* _Requirement_
All of the data that follows should be retyped exactly, please, except the pictures.

* _Material_

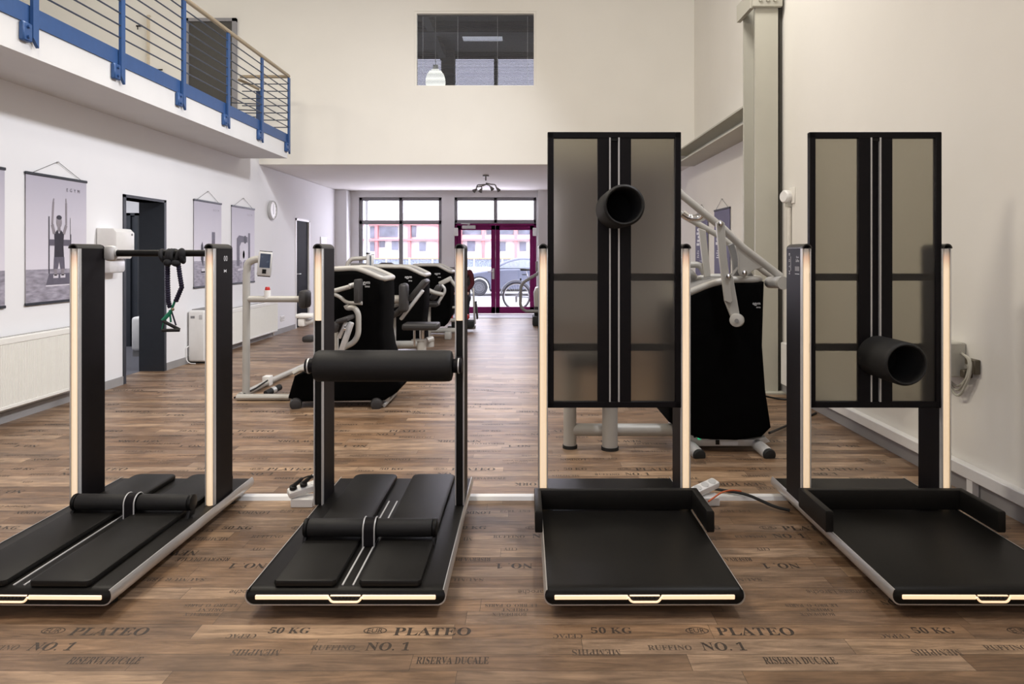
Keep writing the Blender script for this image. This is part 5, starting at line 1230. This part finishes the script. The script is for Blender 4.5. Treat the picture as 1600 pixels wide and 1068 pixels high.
# bicycle
Yb = 16.3; gb = -.02
bx = PX(807, Yb); bw = .345; bz = gb + bw; fx = bx + 1.06
bk = thing('bicycle', 'grey bicycle leaning outside the right purple door', 'bicycle', (bx + .5, Yb, gb))
M_tyre = PM('bike_tyre', (.05, .05, .055), .8); M_bike = PM('bike_frame', (.18, .19, .21), .35, .3)
for cx_ in (bx, fx):
    ring = [(cx_ + (bw - .02) * math.cos(2 * PI * i / 40), Yb, bz + (bw - .02) * math.sin(2 * PI * i / 40)) for i in range(40)]
    wh = MB().tube(ring, .020, seg=8, closed=True).build('tyre', M_tyre, bk)
    ring = [(cx_ + (bw - .05) * math.cos(2 * PI * i / 40), Yb, bz + (bw - .05) * math.sin(2 * PI * i / 40)) for i in range(40)]
    MB().tube(ring, .012, seg=6, closed=True).build('rim', M_alu, wh)
    m = MB()
    for i in range(24): a = 2 * PI * i / 24; m.tube([(cx_ + .02 * math.cos(a + .6), Yb + (.02 if i % 2 else -.02), bz + .02 * math.sin(a + .6)), (cx_ + (bw - .05) * math.cos(a), Yb, bz + (bw - .05) * math.sin(a))], .0012, seg=4)
    m.build('spokes', M_alu, wh)
    MB().cyl((cx_, Yb - .05, bz), (cx_, Yb + .05, bz), .022).build('hub', M_alu, wh)
    fd = [(cx_ + (bw + .03) * math.cos(math.radians(a)), Yb, bz + (bw + .03) * math.sin(math.radians(a))) for a in range(20, 175, 8)]
    MB().tube(fd, .022, seg=8, flat=1.0).build('fender', M_bike, bk)
bb = Vector((bx + .44, Yb, bz - .05)); st = Vector((bx + .27, Yb, bz + .48)); hdv = Vector((fx - .20, Yb, bz + .50)); hd2 = Vector((fx - .16, Yb, bz + .38))
fr_ = MB()
for a, b_, r in ((bb, st, .016), (bb, hd2, .02), (st - Vector((0, 0, .06)), hdv, .016), (hdv, hd2, .02)): fr_.tube([a, b_], r, seg=10)
for s in (-.05, .05):
    fr_.tube([bb + Vector((0, s * .6, 0)), (bx, Yb + s, bz)], .009, seg=8); fr_.tube([st + Vector((0, s * .4, -.05)), (bx, Yb + s, bz)], .008, seg=8); fr_.tube([hd2 + Vector((0, s * .8, 0)), (fx, Yb + s, bz)], .011, seg=8)
fr_.build('frame', M_bike, bk)
MB().tube([st, st + Vector((-.04, 0, .14))], .012).build('seat_post', M_alu, bk)
sd = st + Vector((-.05, 0, .16))
MB().prism([(sd.x - .14, sd.z + .03), (sd.x + .02, sd.z + .02), (sd.x + .14, sd.z + .01), (sd.x + .13, sd.z - .02), (sd.x, sd.z - .03), (sd.x - .12, sd.z - .03)], Yb - .06, Yb + .06, 'y', bev=.02).build('saddle', M_rubber, bk)
MB().tube([hdv, hdv + Vector((-.03, 0, .15))], .014).tube([hdv + Vector((-.03, -.28, .17)), hdv + Vector((-.02, 0, .15)), hdv + Vector((-.03, .28, .17))], .012, fillet=.1).build('handlebar', M_alu, bk)
m = MB(); m.lathe([(.085, -.004), (.095, 0), (.085, .004)], bb + Vector((0, -.05, 0)), (0, 1, 0), closed=True); m.cyl(bb + Vector((0, -.07, 0)), bb + Vector((.05, -.07, -.16)), .01); m.box(bb.x, bb.x + .1, Yb - .17, Yb - .08, bb.z - .175, bb.z - .15); m.build('crank', M_greydark, bk)
MB().tube([bb + Vector((0, -.05, .09)), (bx, Yb - .05, bz + .03)], .005, seg=6).tube([bb + Vector((0, -.05, -.09)), (bx + .02, Yb - .05, bz - .10), (bx - .03, Yb - .05, bz - .05)], .005, seg=6).box(bx - .03, bx + .02, Yb - .07, Yb - .04, bz - .14, bz + .0, bev=.01).build('chain', M_greydark, bk)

* _Response to the task_
Keep writing the Blender script for this image. This is part 5, starting at line 1230. This part finishes the script. The script is for Blender 4.5. Treat the picture as 1600 pixels wide and 1068 pixels high.
# bicycle
Yb = 16.3; gb = -.02
bx = PX(807, Yb); bw = .345; bz = gb + bw; fx = bx + 1.06
bk = thing('bicycle', 'grey bicycle leaning outside the right purple door', 'bicycle', (bx + .5, Yb, gb))
M_tyre = PM('bike_tyre', (.05, .05, .055), .8); M_bike = PM('bike_frame', (.18, .19, .21), .35, .3)
for cx_ in (bx, fx):
    ring = [(cx_ + (bw - .02) * math.cos(2 * PI * i / 40), Yb, bz + (bw - .02) * math.sin(2 * PI * i / 40)) for i in range(40)]
    wh = MB().tube(ring, .020, seg=8, closed=True).build('tyre', M_tyre, bk)
    ring = [(cx_ + (bw - .05) * math.cos(2 * PI * i / 40), Yb, bz + (bw - .05) * math.sin(2 * PI * i / 40)) for i in range(40)]
    MB().tube(ring, .012, seg=6, closed=True).build('rim', M_alu, wh)
    m = MB()
    for i in range(24): a = 2 * PI * i / 24; m.tube([(cx_ + .02 * math.cos(a + .6), Yb + (.02 if i % 2 else -.02), bz + .02 * math.sin(a + .6)), (cx_ + (bw - .05) * math.cos(a), Yb, bz + (bw - .05) * math.sin(a))], .0012, seg=4)
    m.build('spokes', M_alu, wh)
    MB().cyl((cx_, Yb - .05, bz), (cx_, Yb + .05, bz), .022).build('hub', M_alu, wh)
    fd = [(cx_ + (bw + .03) * math.cos(math.radians(a)), Yb, bz + (bw + .03) * math.sin(math.radians(a))) for a in range(20, 175, 8)]
    MB().tube(fd, .022, seg=8, flat=1.0).build('fender', M_bike, bk)
bb = Vector((bx + .44, Yb, bz - .05)); st = Vector((bx + .27, Yb, bz + .48)); hdv = Vector((fx - .20, Yb, bz + .50)); hd2 = Vector((fx - .16, Yb, bz + .38))
fr_ = MB()
for a, b_, r in ((bb, st, .016), (bb, hd2, .02), (st - Vector((0, 0, .06)), hdv, .016), (hdv, hd2, .02)): fr_.tube([a, b_], r, seg=10)
for s in (-.05, .05):
    fr_.tube([bb + Vector((0, s * .6, 0)), (bx, Yb + s, bz)], .009, seg=8); fr_.tube([st + Vector((0, s * .4, -.05)), (bx, Yb + s, bz)], .008, seg=8); fr_.tube([hd2 + Vector((0, s * .8, 0)), (fx, Yb + s, bz)], .011, seg=8)
fr_.build('frame', M_bike, bk)
MB().tube([st, st + Vector((-.04, 0, .14))], .012).build('seat_post', M_alu, bk)
sd = st + Vector((-.05, 0, .16))
MB().prism([(sd.x - .14, sd.z + .03), (sd.x + .02, sd.z + .02), (sd.x + .14, sd.z + .01), (sd.x + .13, sd.z - .02), (sd.x, sd.z - .03), (sd.x - .12, sd.z - .03)], Yb - .06, Yb + .06, 'y', bev=.02).build('saddle', M_rubber, bk)
MB().tube([hdv, hdv + Vector((-.03, 0, .15))], .014).tube([hdv + Vector((-.03, -.28, .17)), hdv + Vector((-.02, 0, .15)), hdv + Vector((-.03, .28, .17))], .012, fillet=.1).build('handlebar', M_alu, bk)
m = MB(); m.lathe([(.085, -.004), (.095, 0), (.085, .004)], bb + Vector((0, -.05, 0)), (0, 1, 0), closed=True); m.cyl(bb + Vector((0, -.07, 0)), bb + Vector((.05, -.07, -.16)), .01); m.box(bb.x, bb.x + .1, Yb - .17, Yb - .08, bb.z - .175, bb.z - .15); m.build('crank', M_greydark, bk)
MB().tube([bb + Vector((0, -.05, .09)), (bx, Yb - .05, bz + .03)], .005, seg=6).tube([bb + Vector((0, -.05, -.09)), (bx + .02, Yb - .05, bz - .10), (bx - .03, Yb - .05, bz - .05)], .005, seg=6).box(bx - .03, bx + .02, Yb - .07, Yb - .04, bz - .14, bz + .0, bev=.01).build('chain', M_greydark, bk)